Well, this should be interesting.

On Saturday — a short, quick six days from now — I’m scheduled to do a 30-minute standup set at a bar out in western Massachusetts. So this weekend, I’m taking inventory — just how many bits do I have, how long do they last, and do they add up to thirty minutes, or anything like it?

So far, the results are mixed. Certainly, I’ve done more than a half-hour’s worth of material on stage. I could montage every bit I’ve ever quipped into a set of, I don’t know, forty-five or fifty minutes. Maybe more.

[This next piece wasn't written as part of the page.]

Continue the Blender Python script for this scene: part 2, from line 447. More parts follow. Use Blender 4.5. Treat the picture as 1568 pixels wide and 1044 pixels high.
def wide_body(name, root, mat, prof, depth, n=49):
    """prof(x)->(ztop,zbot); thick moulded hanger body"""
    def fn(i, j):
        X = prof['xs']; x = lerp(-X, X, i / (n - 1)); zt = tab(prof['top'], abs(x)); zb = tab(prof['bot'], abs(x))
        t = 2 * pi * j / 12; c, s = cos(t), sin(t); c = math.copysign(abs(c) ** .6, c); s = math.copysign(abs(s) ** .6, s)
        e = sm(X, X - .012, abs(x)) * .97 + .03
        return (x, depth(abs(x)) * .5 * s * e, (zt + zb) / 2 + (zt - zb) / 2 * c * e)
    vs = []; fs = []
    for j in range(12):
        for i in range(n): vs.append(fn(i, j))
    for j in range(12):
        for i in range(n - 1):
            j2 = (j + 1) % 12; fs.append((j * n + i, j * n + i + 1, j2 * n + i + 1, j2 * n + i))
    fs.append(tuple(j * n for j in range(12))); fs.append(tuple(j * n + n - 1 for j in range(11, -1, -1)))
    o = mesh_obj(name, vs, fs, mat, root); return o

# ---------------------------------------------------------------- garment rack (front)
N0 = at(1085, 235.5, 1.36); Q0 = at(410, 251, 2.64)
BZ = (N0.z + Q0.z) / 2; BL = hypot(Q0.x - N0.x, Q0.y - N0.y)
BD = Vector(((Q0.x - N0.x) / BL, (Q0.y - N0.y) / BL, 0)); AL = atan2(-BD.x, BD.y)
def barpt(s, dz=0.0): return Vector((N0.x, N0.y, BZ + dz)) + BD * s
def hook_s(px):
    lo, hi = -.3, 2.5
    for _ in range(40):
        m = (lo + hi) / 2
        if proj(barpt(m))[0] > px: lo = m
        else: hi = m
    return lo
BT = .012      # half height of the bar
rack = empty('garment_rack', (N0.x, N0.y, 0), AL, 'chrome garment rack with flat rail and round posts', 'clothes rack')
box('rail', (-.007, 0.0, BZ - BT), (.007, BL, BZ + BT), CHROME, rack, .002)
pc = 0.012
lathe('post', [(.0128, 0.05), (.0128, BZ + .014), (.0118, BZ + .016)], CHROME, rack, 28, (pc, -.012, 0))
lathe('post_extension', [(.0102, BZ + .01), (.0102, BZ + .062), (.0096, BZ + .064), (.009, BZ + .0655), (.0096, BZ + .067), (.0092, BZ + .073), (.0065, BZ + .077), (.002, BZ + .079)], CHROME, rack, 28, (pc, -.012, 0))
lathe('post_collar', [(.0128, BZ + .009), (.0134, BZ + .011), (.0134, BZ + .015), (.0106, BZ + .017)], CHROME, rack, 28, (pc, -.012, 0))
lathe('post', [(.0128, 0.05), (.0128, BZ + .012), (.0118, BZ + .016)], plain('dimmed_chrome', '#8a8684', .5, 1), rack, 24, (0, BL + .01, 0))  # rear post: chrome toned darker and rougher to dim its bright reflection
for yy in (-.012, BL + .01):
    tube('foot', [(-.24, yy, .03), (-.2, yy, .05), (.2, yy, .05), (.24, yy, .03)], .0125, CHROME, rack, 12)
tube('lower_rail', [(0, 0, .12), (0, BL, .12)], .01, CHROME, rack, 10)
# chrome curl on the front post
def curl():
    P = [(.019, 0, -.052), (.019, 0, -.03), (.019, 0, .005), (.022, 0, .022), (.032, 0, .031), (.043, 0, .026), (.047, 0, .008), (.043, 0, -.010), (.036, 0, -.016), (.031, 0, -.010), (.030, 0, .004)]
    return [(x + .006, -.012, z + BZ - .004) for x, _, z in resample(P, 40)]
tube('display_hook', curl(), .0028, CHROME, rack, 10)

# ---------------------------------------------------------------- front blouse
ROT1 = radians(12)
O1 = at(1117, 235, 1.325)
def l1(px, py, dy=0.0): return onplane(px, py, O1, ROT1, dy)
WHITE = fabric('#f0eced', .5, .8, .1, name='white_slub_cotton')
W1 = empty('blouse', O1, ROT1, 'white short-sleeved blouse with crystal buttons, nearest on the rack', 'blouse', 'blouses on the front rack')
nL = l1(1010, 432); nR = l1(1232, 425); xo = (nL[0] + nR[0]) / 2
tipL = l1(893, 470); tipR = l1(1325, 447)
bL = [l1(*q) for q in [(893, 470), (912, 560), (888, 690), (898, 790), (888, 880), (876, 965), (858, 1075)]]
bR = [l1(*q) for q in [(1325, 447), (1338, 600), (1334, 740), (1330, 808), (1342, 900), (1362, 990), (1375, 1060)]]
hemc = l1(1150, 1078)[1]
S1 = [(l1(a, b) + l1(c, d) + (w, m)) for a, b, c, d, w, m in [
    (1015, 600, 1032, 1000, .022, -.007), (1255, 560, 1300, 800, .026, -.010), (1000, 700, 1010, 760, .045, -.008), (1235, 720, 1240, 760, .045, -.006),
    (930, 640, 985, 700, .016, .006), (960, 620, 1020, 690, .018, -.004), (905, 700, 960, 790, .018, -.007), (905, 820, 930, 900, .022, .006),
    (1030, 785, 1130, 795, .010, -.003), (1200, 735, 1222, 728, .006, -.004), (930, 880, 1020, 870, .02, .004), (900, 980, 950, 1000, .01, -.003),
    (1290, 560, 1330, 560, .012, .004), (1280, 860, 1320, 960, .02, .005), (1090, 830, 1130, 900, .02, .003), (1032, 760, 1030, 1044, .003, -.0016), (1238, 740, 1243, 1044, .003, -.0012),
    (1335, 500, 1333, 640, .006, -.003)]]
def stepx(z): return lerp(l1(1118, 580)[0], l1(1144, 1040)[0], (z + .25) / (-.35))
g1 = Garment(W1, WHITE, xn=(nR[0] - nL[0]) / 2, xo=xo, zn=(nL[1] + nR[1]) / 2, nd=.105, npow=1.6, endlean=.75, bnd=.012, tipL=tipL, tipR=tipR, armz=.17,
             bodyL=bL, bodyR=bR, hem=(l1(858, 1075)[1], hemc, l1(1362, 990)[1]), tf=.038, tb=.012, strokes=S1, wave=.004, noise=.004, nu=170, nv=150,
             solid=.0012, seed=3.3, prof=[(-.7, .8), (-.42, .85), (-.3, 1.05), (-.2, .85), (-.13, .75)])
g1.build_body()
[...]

But is all of that stuff good? No. Is any of it good? Eh, who knows. Some of it gets the occasional giggle, and doesn’t make me especially embarrassed to deliver in front of strangers… but ‘good‘? Who can say, really? Goodness is in the eye of the beholder — it’s like ‘beauty’, or ‘truth’, or ‘great boobs’. It’s not completely subjective, but personal preference plays an awfully big part.

So, now I’ve got to make some tough decisions. After the twenty minutes or so of stuff that I’ve been performing recently, that I’ve got a pretty good handle on — then what? A few minutes of new stuff, that maybe I haven’t really tried yet? Older stuff that needs to be chopped down and reworked to be stage-worthy? Riffing off the bits I know, to fill in a few seconds here and there? Six minutes of juggling, or tap dancing, or old-skool breakdancing?

(Only one of which I can actually do, by the way. I’ll leave it up to you to picture me doing each, and try to figure out which is most likely.)

I suppose it’ll probably be a combination of several things. Plus, if I’m feeling frisky, I can throw in a bit of ‘crowd work’. That’s where we talk with people in the audience, instead of to the crowd as a whole. You don’t want to depend on it, of course — you never know when you’re going to be performing in front of a group of monks who’ve taken a vow of silence — but it can be a lot of fun. Maybe I’ll just have a friend come, and heckle me around the fifteen-minute mark.

(Yeah… no. That’s not gonna happen. With my luck, I’d screw up with even a ‘friendly’ heckler, and foul up the whole thing. I’d either lose the crowd, get carted off the stage, or get my ass kicked by my heckling friend after the show. I know it might sound like a good idea, but honestly, nothing good can come from asking a buddy to come and berate you while you’re doing your job. Really.)

Anyway, I’ll get it figured out — and hopefully, I’ll have a tape of the show, too, so you folks can eventually see how it turns out. I’m thinking it’ll be a lot like me having sex: it may not be pretty, and it may not be ‘good’ — however you decide to define it — but dammit, it’ll last about a half-hour, and I’ll be ready for a good long nap afterwards.

(Hey, that’s not bad… maybe I’ll use that on Saturday. Ooh, there’s another twenty seconds or so I don’t have to worry about. Woo hoo!)